Ci piacerebbe molto. La ristorazione potrebbe offrire, come avviene già da tempo in altre nazioni, zuccheri diversi per occasioni di consumo differenti. Penso soprattutto alle caffetterie e ai ristoranti stellati. Diciamo però che il nostro mondo Horeca non è ancora maturo per un discorso di diversificazione di tutto quello che si mette su una tavola, in aggiunta alle bevande e alle ricette sfiziose. Il tema è però allo studio, dato che l’operazione può creare equity sulla marca.

Se il cliente azienda è tanto importante ha ancora senso fare comunicazione di massa?

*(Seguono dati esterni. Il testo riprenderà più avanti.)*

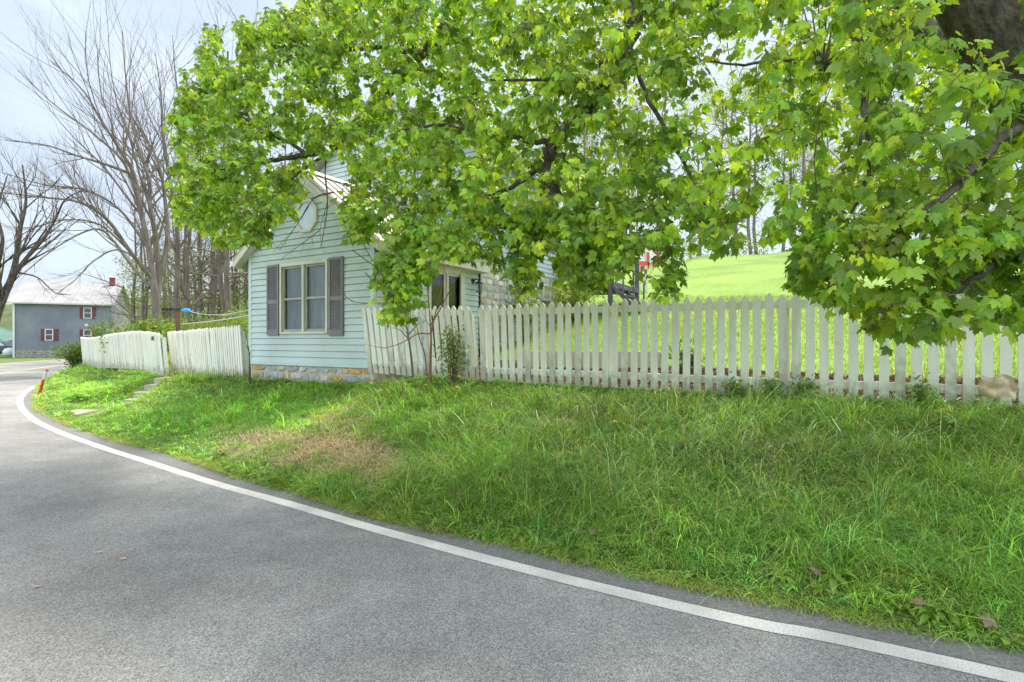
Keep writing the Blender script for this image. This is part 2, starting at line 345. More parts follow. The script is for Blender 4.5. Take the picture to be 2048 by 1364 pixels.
# land on the far side of the road
g = G(); rr = []
for d in (0, 1.0, 4, 12, 30, 70, 160):
    p = outer+ln*(d-.15); rr.append(np.column_stack([p, np.full(NS, -.01+(.10 if d else 0)+.002*d)]))
rv = np.array(rr).reshape(-1, 3); i, j = np.meshgrid(np.arange(6), np.arange(NS-1), indexing='ij'); k = (i*NS+j).ravel()
g.add(rv, np.stack([k, k+NS, k+NS+1, k+1], 1), np.tile((.13, .19, .04), (len(rv), 1))); tag(g.build('field', M['ground'], loc=(0, 0, 0)), kind='structure')

def stripe(path, w0, w1, z, m, name):
    path = np.asarray(path); t = np.gradient(path, axis=0); t /= np.linalg.norm(t, axis=1)[:, None]; n = np.column_stack([-t[:, 1], t[:, 0]])
    g = G(); a = path+n*w0; b = path+n*w1; k = np.arange(len(path)-1); K = len(path)
    g.add(np.vstack([np.column_stack([a, np.full(K, z)]), np.column_stack([b, np.full(K, z)])]), np.stack([k, k+1, k+1+K, k+K], 1)[:, ::-1])
    return g.build(name, m, loc=(0, 0, 0))
Lp = [(2048,1362),(1500,1247),(1200,1177),(1024,1133),(878,1094),(742,1057),(571,1007),(430,968),(293,924),(205,896),(117,864),(62,836),(40,808),(47,789),(73,772),(117,759)]
Lw = [(14,-3.2-.4+.2),(7.5,-.3)]+[tuple(W(x, y, 1680/(y-CY))[:2]) for x, y in Lp]+[(-22.0,26.3),(-25.3,32.6),(-30.3,42),(-32.3,50),(-30.5,60)]
Lc = catmull(Lw, 10)
tag(stripe(Lc, -1.3, -.075, .0035+.0025, mat('fresh_asphalt_edge', (.15, .14, .13), (.27, .26, .24), 60, .9, .8, 110), 'road_shoulder'), kind='structure')
wl = stripe(Lc, -.062, .062, .008, M['line'], 'edge_line'); tag(wl, kind='structure')
tag(stripe(Lc, 2.85, 2.96, .008, M['yline'], 'centre_line'), kind='structure')
tag(stripe(Lc, 3.06, 3.17, .008, M['yline'], 'centre_line'), kind='structure')

# far hills
g = G(); n = 60
for (y0, x0, x1, hh, cc) in ((150, -330, 60, 22, (.10, .13, .045)), (230, -420, 260, 30, (.09, .12, .06))):
    xs = np.linspace(x0, x1, n); h = hh*(.75+.25*vnoise(xs, xs*0, .03, 9)); h = h+vnoise(xs, xs*0, .6, 2)*1.2
    P = [np.column_stack([xs, np.full(n, y0+dyy), h*f]) for dyy, f in ((0, -.05), (14, .45), (30, .8), (48, 1.0), (80, .95))]
    v = np.array(P).reshape(-1, 3); i, j = np.meshgrid(np.arange(4), np.arange(n-1), indexing='ij'); k = (i*n+j).ravel()
    g.add(v, np.stack([k, k+1, k+1+n, k+n], 1), cc)
tag(g.build('hills', mat('wooded_hill', (.1, .1, .1), None, .12, .95, 1, .3, attr=True), loc=(0, 0, 0)), kind='structure')

# ------------------------------------------------------------------ white picket fences
def picket(mb, P, D, Nn, H, w=.089, t=.019, lean=(0, 0), point=.055, rake=0):
    P = np.asarray(P, float); D3 = np.append(D, 0); N3 = np.append(Nn, 0); up = nrm([D[0]*lean[0]+Nn[0]*lean[1], D[1]*lean[0]+Nn[1]*lean[1], 1.0])
    pts = [P-D3*w/2, P+D3*w/2, P+D3*w/2+up*(H-point), P+D3*w*.1+up*H, P-D3*w*.1+up*H, P-D3*w/2+up*(H-point)]
    mb.prism(pts, N3*t)
    for hz in (.155, .185, H-.13, H-.10):
        c_ = P+up*hz+D3*random.uniform(-.015, .015)+N3*(t+.0015); mb.prism([c_+D3*.004*math.cos(a)+np.array([0, 0, .004*math.sin(a)]) for a in (0, 1.57, 3.14, 4.71)], -N3*.003)
def fence(name, path, zs, s, leanf, label, H=1.2, gap_posts=2.35, rail_in=True, tint=None, jit=.006, spacing=.134):
    path = np.asarray(path, float); seg = np.linalg.norm(np.diff(path, axis=0), axis=1); cum = np.concatenate([[0], np.cumsum(seg)]); Ltot = cum[-1]
    zs = np.asarray(zs, float)
    at = lambda d: np.array([np.interp(d, cum, path[:, 0]), np.interp(d, cum, path[:, 1]), np.interp(d, cum, zs)])
    root = thing(name, at(Ltot/2), label, 'fence')
    n = int(Ltot/spacing)
    for i in range(n+1):
        d = i*spacing+spacing/2
        if d > Ltot: break
        P = at(d); q = at(min(Ltot, d+.05))-at(max(0, d-.05)); D = nrm(q[:2]); Nn = np.array([D[1], -D[0]])*s
        lx, ly = leanf(d/Ltot)
        mb = G(); P = P+np.array([0, 0, random.gauss(0, jit)])
        picket(mb, P, D, Nn, H*(1+random.gauss(0, .004)), .089*(1+random.gauss(0, .01)), .019, (lx+random.gauss(0, .006), ly+random.gauss(0, .004)))
        mb.build('picket', M['fence'] if random.random() > .22 else M['fence2'], root)
    K = max(2, int(Ltot/.5))
    for hz in (H-.16, .13):
        mb = G()
        for a in range(K):
            d0, d1 = Ltot*a/K, Ltot*(a+1)/K; P0, P1 = at(d0), at(d1); D = nrm((P1-P0)[:2]); Nn = np.array([D[1], -D[0]])*s
            l0 = leanf(d0/Ltot); l1 = leanf(d1/Ltot)
            A = P0+np.append(D*l0[0]*hz+Nn*l0[1]*hz, hz); B = P1+np.append(D*l1[0]*hz+Nn*l1[1]*hz, hz); n3 = np.append(Nn, 0)
            pts = [A-n3*.003, A-n3*.042, A-n3*.042+(0, 0, .089), A-n3*.003+(0, 0, .089)]
            mb.prism(pts, B-A)
        mb.build('rail', M['fence'], root)
    npost = max(1, round(Ltot/gap_posts))
    for a in range(npost+1):
        d = min(Ltot-.05, max(.05, Ltot*a/npost)); P = at(d); D = nrm((at(min(Ltot, d+.05))-at(max(0, d-.05)))[:2]); Nn = np.array([D[1], -D[0]])*s
        lx, ly = leanf(d/Ltot); mb = G(); u = np.append(D*lx+Nn*ly, 1.0); n3 = np.append(Nn, 0); D3 = np.append(D, 0)
        c0 = P-n3*.045; b = [c0-D3*.045, c0+D3*.045, c0+D3*.045-n3*.09, c0-D3*.045-n3*.09]
        b = [x-np.array([0, 0, .12]) for x in b]
        mb.hexa(b+[x+u*(H-.02) for x in b]); mb.build('post', M['fence'], root)
    return root
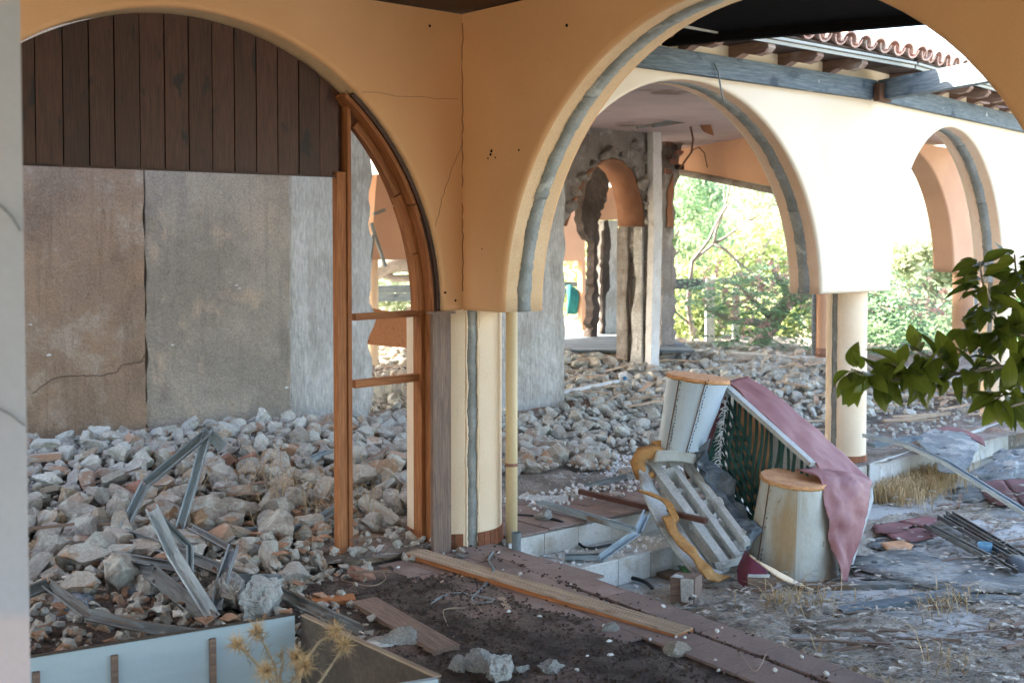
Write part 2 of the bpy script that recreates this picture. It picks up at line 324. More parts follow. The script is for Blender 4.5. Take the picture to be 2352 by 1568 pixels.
# walkway edge tiles: two rows beside the joint
wk = bpy.data.objects['walkway_floor']
EB = SL0
for i in range(-1, 14):
    L_ = .33
    for r_, (o0, wd) in enumerate(((.0, .17), (.20, .21), (.415, .21))):
        if r_ == 2 and i > 2: continue
        st_ = EB + E * (i * L_ + .12 * r_) + EN * o0
        if r_ == 2 and i < 0: continue
        mbx = MB().boxf(st_ + V(0, 0, .002), E * (L_ - .003), EN * wd, V(0, 0, .010 + random.random() * .003)); mbx.build('edge_tile', MT['redtile'], wk, fix=True)
for i in range(4):
    for j in range(3):
        o = gz(880, 1300, .001) + A * (i * .31 - .5) - B * (j * .31)
        MB().boxf(o, A * .303, -B * .303, V(0, 0, .009 + random.random() * .003)).build('floor_tile', MT['redtile'], wk, fix=True)

# ---------------------------------------------------------------- arcade walls
ZS = 1.342
def arcade(name, label, O, D, N, s0, s1, zt, arches, T=.30, m='peach', ch=.024, zts=None):
    O = Vector((O.x, O.y, 0))
    root = thing(name, label, 'wall', O + D * ((s0 + s1) / 2))
    NA = 44
    base = []   # (s, z, radial dir s, radial dir z)
    base.append((s0, ZS, 0, 1))
    for (a, b, H) in arches:
        cx, rx = (a + b) / 2, (b - a) / 2
        for i in range(NA + 1):
            t = math.pi * (1 - i / NA); s_, z_ = cx + rx * math.cos(t), ZS + H * math.sin(t)
            ds, dz = math.cos(t), math.sin(t)
            if i in (0, NA): dz = 1
            base.append((s_, z_, ds, dz))
    base.append((s1, ZS, 0, 1))
    layers = [(0, ch), (ch * .12, ch * .5), (ch * .42, ch * .14), (ch, 0), (T - ch, 0), (T - ch * .42, ch * .14), (T - ch * .12, ch * .5), (T, ch)]
    P = lambda s, n, z: O + D * s + N * n + UP * z
    mb = MB(); n = len(base)
    path = lambda off: [(s + ds * off, z + dz * off) for (s, z, ds, dz) in base]
    vs = []; gc = []
    for (nn, off) in layers:
        for (s, z) in path(off): vs.append(P(s, nn, z)); gc.append((s, nn, z))
    fs = []
    fr_ = []
    for k in range(len(layers) - 1):
        for i in range(n - 1): (fr_ if k == 3 else fs).append((k * n + i, (k + 1) * n + i, (k + 1) * n + i + 1, k * n + i + 1))
    mb.add(vs, fs, gc, 0, True)
    m2 = MB(); m2.add(vs[3 * n:5 * n], [tuple(x - 3 * n for x in f) for f in fr_], gc[3 * n:5 * n], 0, True)
    m2.build('arch_reveal', MT[{'peach': 'reveal', 'pale': 'reveal_pale'}.get(m, m)], root)
    ztf = zts or (lambda s: zt)
    for nn, flip in ((0, False), (T, True)):      # faces as quad strips up to the top
        pts = path(ch); vs = []; gc = []; fs = []
        for (s, z) in pts: vs += [P(s, nn, z), P(s, nn, ztf(s))]; gc += [(s, nn, z), (s, nn, ztf(s))]
        for i in range(n - 1):
            f = (2 * i, 2 * i + 2, 2 * i + 3, 2 * i + 1); fs.append(f[::-1] if flip else f)
        mb.add(vs, fs, gc, 0)
    mb.add([P(s0, 0, ztf(s0)), P(s1, 0, ztf(s1)), P(s1, T, ztf(s1)), P(s0, T, ztf(s0))], [(0, 1, 2, 3)], None, 0)
    for s in (s0, s1):
        mb.add([P(s, nn, ZS + off) for (nn, off) in layers] + [P(s, T, ztf(s)), P(s, 0, ztf(s))], [tuple(range(len(layers) + 2))], None, 0)
    mb.build('wall_face', MT[m], root, fix=False)
    return root, P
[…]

Certo che ha senso. Se è vero che, fatto 100 il nostro fatturato il 75% viene dalle imprese, essere a scaffale è decisivo anche per motivi di immagine. Insomma il prodotto che arriva al consumatore è il nostro primo testimonial. Su questa premessa si costruiscono poi le campagne adv, come quella di ‘Nostrano’, presente sulla carta stampata e sul web, canali che consentono di essere capillari e di non disperdere risorse. Ma sicuramente, lo ribadisco, il punto vendita è il medium più potente, quello che permette di convincere il consumatore che lo zucchero è in grado di superarsi e di andare ben oltre la commodity alimentare.